• **EXERCISE**:
Pull out every line from the listing that has the word "picture".

• **GIVEN DATA**:
☆ ☆ ☆ ☆

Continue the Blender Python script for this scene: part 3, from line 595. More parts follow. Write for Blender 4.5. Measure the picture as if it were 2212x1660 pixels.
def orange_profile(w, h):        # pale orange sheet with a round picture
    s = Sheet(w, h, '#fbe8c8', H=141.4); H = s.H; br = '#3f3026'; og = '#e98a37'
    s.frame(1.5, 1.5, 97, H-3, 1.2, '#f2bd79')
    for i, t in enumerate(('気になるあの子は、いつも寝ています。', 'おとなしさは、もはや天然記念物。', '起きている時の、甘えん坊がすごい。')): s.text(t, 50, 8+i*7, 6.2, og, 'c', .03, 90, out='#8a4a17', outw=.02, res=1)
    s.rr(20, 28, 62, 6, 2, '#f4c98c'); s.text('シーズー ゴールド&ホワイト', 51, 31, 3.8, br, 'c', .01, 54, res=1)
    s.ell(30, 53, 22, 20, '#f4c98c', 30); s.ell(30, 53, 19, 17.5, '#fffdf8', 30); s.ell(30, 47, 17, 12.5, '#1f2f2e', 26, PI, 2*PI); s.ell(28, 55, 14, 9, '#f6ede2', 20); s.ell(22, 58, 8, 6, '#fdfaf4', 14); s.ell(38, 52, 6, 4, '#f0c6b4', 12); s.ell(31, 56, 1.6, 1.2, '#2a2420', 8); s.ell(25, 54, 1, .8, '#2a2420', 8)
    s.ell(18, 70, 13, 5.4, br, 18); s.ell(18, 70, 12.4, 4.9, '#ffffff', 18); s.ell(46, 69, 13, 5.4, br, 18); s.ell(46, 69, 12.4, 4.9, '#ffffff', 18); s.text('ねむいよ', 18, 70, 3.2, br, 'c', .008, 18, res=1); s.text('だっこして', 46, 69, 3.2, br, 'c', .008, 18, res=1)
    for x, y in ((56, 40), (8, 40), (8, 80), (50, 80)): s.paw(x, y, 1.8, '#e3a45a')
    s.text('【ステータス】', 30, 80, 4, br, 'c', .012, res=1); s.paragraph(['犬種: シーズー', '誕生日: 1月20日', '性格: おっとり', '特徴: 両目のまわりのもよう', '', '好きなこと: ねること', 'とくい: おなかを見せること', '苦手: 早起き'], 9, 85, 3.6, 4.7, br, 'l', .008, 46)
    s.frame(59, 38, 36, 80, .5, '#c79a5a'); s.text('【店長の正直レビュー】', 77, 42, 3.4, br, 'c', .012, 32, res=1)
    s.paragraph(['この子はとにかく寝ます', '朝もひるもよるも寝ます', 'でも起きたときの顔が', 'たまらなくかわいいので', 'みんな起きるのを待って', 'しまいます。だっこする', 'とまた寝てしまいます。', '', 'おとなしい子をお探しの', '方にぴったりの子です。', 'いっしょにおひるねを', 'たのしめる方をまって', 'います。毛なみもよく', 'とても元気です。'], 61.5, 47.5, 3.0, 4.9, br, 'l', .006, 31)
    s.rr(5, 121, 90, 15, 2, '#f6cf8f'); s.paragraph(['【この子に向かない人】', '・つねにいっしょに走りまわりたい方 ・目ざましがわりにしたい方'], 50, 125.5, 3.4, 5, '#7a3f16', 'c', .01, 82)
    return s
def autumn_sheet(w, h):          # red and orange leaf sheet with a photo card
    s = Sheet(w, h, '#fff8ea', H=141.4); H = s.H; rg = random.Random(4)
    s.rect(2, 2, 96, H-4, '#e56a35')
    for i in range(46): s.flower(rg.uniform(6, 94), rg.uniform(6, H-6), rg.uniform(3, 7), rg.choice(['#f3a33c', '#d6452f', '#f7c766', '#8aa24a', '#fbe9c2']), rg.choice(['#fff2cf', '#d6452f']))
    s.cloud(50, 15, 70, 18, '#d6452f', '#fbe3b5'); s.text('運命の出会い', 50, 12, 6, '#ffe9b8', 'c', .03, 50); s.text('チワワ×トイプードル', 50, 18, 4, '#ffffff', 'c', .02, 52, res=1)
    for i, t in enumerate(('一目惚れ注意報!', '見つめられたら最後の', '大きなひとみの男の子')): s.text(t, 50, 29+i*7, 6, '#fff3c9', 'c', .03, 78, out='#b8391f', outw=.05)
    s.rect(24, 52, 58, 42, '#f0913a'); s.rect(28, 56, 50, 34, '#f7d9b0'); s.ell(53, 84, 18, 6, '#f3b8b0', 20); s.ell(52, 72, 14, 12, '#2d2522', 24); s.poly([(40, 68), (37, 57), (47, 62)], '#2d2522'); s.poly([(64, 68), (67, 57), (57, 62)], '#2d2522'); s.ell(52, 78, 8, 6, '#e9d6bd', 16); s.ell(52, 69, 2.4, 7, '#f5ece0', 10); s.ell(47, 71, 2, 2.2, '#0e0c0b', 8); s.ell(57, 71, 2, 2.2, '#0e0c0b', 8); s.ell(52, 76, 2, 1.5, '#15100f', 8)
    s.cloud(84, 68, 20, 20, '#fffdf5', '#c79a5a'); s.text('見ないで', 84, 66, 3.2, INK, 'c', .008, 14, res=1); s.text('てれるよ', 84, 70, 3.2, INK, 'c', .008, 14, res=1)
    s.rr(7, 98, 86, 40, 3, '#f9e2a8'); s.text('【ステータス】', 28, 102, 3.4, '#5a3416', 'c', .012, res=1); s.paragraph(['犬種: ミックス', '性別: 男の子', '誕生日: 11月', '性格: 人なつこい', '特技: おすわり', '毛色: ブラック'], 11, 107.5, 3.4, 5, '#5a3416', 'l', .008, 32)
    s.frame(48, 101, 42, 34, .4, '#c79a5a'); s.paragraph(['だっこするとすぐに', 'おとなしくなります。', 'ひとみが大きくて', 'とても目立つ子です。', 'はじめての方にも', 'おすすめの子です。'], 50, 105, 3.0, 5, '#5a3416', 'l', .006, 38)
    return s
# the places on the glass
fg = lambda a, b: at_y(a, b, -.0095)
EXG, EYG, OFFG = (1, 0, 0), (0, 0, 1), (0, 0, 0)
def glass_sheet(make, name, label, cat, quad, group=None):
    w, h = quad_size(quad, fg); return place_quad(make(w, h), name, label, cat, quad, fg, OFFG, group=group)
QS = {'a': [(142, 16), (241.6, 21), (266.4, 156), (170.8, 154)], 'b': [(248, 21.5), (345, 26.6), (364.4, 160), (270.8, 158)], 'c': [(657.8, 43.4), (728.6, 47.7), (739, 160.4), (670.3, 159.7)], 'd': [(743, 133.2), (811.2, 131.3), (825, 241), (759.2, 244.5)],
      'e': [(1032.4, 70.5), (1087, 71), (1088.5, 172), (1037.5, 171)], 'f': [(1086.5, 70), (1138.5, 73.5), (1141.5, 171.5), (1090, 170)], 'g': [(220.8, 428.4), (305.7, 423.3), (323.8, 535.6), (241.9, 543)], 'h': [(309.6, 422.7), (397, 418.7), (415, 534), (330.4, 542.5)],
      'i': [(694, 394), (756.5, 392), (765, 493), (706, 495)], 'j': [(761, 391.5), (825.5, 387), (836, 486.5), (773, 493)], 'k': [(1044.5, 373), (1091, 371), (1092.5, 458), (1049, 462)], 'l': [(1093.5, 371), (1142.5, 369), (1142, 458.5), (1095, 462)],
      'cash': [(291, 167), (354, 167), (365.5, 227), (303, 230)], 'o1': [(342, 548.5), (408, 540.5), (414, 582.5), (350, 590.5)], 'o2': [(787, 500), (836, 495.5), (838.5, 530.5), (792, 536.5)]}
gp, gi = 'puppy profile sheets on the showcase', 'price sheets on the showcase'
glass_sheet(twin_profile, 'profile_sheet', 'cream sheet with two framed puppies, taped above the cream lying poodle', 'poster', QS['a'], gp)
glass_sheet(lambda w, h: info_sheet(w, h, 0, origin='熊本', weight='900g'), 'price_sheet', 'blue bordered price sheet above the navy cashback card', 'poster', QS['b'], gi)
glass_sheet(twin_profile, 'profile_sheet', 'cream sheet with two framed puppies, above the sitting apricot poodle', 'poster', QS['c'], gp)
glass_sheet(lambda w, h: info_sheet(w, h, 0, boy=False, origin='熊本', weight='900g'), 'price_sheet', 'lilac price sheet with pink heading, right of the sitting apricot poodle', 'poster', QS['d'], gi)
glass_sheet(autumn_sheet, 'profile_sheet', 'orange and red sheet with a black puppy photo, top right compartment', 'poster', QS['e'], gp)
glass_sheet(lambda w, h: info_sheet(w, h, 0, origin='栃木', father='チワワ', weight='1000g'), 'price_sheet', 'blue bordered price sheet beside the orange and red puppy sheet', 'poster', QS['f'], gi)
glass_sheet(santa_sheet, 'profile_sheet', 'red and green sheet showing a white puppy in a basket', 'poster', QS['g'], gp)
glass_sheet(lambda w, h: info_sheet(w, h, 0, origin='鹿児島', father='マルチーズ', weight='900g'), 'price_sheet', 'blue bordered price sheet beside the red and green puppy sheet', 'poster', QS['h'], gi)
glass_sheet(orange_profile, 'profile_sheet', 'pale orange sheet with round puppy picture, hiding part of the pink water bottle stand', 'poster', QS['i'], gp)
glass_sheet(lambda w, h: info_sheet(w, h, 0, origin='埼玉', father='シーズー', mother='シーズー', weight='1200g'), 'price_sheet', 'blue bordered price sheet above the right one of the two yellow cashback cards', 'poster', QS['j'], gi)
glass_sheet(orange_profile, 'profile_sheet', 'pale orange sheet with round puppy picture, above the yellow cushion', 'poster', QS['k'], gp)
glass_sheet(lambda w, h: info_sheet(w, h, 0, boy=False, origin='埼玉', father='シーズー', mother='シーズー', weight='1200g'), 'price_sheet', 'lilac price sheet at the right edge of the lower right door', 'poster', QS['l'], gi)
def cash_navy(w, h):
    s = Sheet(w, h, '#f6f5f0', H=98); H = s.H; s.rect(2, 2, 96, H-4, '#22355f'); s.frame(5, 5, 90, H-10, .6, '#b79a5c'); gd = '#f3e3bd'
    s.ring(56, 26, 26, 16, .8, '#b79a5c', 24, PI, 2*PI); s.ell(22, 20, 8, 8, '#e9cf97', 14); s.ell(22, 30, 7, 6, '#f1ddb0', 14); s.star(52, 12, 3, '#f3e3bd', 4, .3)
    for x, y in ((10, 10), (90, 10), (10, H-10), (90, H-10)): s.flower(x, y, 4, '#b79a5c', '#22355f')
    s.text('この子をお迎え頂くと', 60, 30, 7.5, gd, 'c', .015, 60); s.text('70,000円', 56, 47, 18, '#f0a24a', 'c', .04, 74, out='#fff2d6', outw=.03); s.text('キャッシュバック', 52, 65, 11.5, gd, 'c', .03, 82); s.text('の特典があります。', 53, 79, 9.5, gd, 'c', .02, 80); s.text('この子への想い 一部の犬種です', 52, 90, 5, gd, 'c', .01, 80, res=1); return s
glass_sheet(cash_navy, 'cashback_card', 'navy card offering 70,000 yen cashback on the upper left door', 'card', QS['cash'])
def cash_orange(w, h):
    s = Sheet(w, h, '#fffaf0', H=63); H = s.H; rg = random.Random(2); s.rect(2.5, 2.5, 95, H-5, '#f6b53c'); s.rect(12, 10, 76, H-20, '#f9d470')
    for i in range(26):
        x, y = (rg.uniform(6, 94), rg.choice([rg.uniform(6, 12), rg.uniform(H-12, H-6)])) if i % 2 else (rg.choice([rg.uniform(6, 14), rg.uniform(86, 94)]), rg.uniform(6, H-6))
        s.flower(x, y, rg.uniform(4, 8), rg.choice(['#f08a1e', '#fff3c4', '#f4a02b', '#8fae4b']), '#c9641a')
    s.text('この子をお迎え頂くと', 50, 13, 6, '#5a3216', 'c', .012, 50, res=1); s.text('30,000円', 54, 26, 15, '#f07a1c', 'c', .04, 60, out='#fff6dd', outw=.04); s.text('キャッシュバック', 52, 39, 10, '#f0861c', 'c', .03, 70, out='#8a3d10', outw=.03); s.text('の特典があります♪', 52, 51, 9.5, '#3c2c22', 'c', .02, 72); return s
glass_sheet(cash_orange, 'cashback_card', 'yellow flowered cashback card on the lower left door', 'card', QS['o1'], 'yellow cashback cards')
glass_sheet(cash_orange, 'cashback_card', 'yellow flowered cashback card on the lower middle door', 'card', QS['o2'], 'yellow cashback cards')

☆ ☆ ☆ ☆

• **EXERCISE RESPONSE**:
Continue the Blender Python script for this scene: part 3, from line 595. More parts follow. Write for Blender 4.5. Measure the picture as if it were 2212x1660 pixels.
def orange_profile(w, h):        # pale orange sheet with a round picture
glass_sheet(orange_profile, 'profile_sheet', 'pale orange sheet with round puppy picture, hiding part of the pink water bottle stand', 'poster', QS['i'], gp)
glass_sheet(orange_profile, 'profile_sheet', 'pale orange sheet with round puppy picture, above the yellow cushion', 'poster', QS['k'], gp)